The following phase of development will concentrate on porting a further core framework function to the client-side, that of performing encoding and servicing of the data binding model. RSF's binding model is transparent and language neutral, and capable of being serviced in any form of environment. Allowing binding service on the client means that changing the data update model (changing granularity, or location of service) is just a configuration change, and does not require specific developer resource to change either markup templates or component tree specification.
This will provide a toolkit of functions that makes it easy for developers to construct their own dynamic and flexible "widgets" or applications, without being constrained by possibly inappropriately baked collections of requirements. As a simple example, a "data table" widget is a core component of many client as well as server-side frameworks - however, these are all constrained by the use cases of the original designers and are often very troublesome to customise or maintain in ways not originally anticipated by the designers. Further, in an attempt to cater for all possible use cases, these widgets become overburdened with configuration options, which often amount to writing snippets in a new custom language, rather than being able to concentrate on writing conventional code. A classic use case for both server and client-side widgets is "heterogeneous tables" - a table for which the markup is not a regular repeating structure, but requires for example some special rows, or even simply a radio button selection model for rows.

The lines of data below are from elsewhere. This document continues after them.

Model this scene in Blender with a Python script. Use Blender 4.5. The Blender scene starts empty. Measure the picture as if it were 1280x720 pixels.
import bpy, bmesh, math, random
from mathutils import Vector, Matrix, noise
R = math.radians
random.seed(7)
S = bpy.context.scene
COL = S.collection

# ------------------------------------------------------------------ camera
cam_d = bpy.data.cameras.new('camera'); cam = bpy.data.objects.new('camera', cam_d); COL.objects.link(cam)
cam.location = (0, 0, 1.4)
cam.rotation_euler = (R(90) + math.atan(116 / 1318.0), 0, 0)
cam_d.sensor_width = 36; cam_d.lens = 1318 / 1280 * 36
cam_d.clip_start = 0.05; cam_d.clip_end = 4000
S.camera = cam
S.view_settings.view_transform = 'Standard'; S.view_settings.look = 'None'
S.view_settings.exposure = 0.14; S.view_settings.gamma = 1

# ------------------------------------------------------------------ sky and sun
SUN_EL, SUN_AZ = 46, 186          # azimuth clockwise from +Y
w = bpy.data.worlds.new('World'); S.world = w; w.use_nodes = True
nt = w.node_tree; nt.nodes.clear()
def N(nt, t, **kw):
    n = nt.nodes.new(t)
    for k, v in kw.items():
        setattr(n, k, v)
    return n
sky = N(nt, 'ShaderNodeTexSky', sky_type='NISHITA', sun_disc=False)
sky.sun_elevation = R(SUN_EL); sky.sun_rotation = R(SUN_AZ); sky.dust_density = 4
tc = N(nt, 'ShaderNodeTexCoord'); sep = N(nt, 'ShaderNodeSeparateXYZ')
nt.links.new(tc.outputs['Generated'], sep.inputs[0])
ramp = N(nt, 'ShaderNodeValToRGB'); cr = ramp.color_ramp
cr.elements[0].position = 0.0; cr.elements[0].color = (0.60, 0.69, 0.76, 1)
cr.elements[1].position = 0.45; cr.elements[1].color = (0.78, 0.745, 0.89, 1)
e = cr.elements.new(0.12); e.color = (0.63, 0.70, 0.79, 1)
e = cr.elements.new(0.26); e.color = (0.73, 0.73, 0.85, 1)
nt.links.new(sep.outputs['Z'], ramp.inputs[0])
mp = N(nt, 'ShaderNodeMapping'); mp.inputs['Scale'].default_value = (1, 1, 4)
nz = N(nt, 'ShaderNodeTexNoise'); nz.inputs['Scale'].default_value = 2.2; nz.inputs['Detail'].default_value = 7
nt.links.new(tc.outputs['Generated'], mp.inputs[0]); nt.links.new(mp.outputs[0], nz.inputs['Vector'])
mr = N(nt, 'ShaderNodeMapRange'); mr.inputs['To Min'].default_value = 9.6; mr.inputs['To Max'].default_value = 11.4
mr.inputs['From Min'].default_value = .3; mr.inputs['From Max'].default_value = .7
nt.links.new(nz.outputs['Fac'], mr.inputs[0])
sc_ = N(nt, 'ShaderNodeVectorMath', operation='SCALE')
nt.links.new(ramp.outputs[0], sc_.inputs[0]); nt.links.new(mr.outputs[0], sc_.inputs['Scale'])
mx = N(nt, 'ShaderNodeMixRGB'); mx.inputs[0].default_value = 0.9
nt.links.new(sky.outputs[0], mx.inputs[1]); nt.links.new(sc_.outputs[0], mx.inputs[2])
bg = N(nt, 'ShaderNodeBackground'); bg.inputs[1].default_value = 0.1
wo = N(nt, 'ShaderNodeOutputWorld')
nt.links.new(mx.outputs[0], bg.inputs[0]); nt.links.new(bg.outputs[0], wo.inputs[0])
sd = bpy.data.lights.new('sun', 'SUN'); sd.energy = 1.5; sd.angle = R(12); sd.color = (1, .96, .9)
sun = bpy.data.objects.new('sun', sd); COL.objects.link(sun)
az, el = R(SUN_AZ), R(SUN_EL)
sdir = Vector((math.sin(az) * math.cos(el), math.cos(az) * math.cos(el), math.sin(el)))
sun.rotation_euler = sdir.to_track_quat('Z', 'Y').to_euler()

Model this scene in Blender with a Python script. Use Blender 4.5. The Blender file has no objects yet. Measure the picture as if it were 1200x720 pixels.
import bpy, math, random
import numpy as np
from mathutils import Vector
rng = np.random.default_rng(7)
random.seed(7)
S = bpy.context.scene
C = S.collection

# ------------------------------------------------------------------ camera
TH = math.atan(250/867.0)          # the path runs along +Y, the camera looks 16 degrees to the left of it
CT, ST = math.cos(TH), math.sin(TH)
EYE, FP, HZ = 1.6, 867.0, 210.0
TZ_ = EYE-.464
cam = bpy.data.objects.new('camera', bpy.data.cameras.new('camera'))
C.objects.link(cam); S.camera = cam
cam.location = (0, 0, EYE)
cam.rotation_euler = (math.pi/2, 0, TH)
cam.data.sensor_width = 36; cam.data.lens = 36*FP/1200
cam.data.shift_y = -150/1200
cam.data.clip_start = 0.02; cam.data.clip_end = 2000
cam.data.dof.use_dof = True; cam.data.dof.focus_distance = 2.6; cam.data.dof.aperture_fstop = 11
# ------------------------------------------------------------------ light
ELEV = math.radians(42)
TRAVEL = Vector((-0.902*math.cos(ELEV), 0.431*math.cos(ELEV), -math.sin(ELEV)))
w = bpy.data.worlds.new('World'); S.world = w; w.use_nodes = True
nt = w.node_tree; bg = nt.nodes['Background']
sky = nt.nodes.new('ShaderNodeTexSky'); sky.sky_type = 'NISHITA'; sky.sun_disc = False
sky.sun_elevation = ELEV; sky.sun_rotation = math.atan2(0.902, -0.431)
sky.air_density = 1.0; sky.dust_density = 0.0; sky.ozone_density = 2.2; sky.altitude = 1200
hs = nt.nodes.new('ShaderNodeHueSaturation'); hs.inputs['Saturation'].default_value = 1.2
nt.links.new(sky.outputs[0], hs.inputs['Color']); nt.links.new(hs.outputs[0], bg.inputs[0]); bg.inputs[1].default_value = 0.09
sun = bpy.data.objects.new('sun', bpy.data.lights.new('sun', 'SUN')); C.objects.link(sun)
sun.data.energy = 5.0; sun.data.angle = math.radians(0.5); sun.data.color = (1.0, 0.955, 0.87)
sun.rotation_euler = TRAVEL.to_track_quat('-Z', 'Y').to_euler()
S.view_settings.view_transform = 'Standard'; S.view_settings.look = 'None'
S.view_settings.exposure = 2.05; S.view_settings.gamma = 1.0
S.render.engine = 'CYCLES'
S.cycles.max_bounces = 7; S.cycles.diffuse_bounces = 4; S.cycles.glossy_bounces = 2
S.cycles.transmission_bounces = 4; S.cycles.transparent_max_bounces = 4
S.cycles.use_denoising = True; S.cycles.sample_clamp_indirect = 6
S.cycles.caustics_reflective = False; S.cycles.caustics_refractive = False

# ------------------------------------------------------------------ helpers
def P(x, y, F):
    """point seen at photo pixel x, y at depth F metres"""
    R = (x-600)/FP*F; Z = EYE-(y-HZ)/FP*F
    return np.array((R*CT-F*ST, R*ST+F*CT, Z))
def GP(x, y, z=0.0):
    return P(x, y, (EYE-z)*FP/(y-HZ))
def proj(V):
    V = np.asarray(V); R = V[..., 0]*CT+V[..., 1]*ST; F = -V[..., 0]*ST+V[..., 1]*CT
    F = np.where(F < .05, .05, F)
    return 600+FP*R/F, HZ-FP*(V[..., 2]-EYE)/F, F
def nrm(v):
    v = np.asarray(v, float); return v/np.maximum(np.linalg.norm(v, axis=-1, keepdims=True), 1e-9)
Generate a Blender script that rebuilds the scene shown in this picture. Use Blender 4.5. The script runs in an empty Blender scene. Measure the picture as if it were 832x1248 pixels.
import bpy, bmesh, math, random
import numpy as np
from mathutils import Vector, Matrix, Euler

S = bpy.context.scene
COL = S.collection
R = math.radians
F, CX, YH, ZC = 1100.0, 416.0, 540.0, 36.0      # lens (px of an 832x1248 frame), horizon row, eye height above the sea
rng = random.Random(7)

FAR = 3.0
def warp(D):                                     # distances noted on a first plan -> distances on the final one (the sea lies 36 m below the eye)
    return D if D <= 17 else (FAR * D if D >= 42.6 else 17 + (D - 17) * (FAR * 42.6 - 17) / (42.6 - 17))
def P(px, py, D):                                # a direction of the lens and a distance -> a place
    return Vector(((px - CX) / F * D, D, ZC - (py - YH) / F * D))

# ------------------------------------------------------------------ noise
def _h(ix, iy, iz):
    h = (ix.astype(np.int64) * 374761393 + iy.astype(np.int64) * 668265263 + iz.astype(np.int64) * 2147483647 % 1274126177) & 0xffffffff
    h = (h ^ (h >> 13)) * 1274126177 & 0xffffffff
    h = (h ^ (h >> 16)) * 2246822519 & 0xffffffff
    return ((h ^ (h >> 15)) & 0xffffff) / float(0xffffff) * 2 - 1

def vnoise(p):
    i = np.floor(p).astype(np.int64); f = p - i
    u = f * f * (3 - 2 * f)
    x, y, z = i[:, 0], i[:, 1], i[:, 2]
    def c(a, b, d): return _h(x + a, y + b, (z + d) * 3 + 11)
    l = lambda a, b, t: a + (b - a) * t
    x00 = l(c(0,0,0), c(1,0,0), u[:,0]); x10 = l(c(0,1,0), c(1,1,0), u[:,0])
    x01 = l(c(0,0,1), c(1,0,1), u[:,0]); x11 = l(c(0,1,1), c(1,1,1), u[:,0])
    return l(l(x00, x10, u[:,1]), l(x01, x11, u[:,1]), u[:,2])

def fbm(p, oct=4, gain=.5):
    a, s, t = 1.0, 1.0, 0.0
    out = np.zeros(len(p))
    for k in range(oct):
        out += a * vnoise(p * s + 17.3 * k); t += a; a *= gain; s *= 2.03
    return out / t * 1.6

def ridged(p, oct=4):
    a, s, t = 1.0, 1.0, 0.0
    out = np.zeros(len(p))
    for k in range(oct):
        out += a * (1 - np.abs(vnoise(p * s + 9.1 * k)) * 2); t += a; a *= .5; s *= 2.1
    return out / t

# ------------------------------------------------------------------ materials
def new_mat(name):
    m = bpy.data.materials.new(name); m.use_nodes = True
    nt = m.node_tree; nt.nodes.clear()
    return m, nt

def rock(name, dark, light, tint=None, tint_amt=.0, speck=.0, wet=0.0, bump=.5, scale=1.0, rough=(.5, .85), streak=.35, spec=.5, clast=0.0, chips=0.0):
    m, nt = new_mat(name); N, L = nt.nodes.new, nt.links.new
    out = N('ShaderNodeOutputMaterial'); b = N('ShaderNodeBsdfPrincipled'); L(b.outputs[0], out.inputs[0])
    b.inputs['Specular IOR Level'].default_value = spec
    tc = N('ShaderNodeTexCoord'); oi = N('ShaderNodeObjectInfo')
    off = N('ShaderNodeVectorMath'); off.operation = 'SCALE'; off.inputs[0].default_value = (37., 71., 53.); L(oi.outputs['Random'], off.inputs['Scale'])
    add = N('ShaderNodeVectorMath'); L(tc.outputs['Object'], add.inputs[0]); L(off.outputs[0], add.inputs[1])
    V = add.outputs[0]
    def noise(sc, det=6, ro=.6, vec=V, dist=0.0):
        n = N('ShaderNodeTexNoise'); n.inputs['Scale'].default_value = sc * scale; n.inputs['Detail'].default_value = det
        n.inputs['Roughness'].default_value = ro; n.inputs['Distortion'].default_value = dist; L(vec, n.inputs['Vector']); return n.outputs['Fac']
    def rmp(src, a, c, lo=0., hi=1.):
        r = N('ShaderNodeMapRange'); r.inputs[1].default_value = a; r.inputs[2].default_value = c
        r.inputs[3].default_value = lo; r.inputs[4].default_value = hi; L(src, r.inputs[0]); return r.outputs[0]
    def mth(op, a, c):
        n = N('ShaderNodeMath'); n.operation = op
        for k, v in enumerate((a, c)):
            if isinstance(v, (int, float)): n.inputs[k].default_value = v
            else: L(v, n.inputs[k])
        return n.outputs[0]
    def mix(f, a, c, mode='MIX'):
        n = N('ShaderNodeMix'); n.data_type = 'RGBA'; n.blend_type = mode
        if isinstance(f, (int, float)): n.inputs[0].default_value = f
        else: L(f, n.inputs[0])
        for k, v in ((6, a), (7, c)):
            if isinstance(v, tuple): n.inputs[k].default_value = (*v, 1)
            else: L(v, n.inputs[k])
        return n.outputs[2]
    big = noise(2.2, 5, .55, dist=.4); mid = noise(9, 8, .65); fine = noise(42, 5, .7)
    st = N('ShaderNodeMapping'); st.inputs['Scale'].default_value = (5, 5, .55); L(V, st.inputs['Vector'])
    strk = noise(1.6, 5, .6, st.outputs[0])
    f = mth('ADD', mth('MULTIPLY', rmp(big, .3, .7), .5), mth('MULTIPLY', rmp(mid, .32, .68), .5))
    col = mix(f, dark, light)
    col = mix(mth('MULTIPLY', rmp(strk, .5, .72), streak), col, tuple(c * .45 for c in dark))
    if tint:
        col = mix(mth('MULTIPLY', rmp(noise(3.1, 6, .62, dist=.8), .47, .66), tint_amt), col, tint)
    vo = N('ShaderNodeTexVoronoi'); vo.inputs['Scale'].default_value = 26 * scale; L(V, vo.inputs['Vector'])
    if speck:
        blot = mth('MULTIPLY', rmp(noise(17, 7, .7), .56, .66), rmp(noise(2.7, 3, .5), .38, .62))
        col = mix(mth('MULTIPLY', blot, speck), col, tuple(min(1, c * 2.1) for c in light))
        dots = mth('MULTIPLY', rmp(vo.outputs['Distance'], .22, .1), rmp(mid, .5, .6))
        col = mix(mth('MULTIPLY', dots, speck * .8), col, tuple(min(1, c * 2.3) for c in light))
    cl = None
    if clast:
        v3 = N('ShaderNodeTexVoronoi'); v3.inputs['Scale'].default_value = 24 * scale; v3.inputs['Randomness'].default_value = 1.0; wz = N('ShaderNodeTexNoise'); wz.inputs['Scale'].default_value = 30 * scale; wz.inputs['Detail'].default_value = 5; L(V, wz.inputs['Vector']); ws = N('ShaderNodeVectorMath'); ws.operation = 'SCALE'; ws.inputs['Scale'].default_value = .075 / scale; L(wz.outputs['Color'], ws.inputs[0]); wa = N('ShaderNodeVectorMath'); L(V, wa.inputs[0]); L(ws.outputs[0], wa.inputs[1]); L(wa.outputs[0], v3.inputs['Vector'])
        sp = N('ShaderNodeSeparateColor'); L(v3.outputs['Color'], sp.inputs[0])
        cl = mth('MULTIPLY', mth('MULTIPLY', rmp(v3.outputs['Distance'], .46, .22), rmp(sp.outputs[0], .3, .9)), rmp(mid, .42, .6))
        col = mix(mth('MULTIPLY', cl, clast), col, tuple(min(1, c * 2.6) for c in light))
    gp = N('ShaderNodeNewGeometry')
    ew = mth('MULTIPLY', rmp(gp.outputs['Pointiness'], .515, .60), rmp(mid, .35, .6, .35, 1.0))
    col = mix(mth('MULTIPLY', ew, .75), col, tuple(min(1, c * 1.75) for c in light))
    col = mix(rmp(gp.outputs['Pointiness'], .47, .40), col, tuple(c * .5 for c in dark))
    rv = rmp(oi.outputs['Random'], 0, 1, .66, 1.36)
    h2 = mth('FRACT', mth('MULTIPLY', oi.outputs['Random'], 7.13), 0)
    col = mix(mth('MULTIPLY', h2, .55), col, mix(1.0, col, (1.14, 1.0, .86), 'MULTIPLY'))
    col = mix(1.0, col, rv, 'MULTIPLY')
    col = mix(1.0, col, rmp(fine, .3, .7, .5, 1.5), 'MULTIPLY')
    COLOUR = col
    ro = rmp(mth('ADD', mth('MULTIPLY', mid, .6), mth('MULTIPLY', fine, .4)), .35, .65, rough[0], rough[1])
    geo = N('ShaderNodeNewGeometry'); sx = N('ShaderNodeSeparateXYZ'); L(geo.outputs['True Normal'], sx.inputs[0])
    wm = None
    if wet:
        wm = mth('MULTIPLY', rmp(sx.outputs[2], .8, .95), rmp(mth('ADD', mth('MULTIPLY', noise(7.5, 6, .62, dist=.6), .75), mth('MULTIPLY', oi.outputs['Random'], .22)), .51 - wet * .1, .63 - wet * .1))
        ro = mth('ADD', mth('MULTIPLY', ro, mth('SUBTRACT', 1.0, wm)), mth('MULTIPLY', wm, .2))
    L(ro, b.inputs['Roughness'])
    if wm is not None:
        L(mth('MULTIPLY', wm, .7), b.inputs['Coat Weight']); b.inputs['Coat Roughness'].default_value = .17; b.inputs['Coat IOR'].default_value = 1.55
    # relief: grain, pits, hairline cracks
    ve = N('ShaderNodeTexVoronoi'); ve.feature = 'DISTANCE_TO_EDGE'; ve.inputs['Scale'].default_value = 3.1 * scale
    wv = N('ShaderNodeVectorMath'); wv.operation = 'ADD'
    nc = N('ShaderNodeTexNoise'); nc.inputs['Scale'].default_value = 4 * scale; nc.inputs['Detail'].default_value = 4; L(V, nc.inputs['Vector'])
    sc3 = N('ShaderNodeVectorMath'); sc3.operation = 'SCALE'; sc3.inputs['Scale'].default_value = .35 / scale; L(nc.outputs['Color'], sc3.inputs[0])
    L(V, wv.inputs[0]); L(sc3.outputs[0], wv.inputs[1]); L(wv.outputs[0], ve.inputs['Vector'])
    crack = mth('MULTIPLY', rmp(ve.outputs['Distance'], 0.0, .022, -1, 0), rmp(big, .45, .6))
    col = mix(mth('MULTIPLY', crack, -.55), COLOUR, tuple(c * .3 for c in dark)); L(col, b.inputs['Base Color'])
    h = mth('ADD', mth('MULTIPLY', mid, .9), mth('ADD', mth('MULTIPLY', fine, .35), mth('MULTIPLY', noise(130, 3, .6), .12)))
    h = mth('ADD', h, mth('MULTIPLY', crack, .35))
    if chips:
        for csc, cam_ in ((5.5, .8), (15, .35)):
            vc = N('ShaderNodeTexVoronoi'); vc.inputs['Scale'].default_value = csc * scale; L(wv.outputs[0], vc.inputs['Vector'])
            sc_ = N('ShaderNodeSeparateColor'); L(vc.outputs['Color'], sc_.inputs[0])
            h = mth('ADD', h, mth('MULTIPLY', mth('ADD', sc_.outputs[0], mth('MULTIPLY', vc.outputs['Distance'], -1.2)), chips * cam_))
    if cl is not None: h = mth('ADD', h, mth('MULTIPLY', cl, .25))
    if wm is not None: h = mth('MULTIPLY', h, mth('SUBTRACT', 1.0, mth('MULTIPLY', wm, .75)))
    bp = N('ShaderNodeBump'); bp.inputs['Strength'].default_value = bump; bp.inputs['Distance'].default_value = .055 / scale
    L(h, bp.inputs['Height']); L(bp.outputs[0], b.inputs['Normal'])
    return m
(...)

With a universal and transparent markup and binding model, developers would be freed up to simply specify application function, in the language and environment of their choice (Java, Javascript, PHP or further), in the confidence that changing goals or growing complexity would not pose a serious maintenance risk.
Housing within Sakai
The URL environments available within Sakai are documented at URLs within Sakai. The same choices which are available for AHAH dispatch (discussed within Helpers and Gadgets within Sakai are also available for JSON views. As of RSF 0.7.3M1, pure data views (JSON encoded or other) are available on an equal footing within RSF applications, and thus may form part of a coordinated suite of views hosted from an application fragment or "entity world".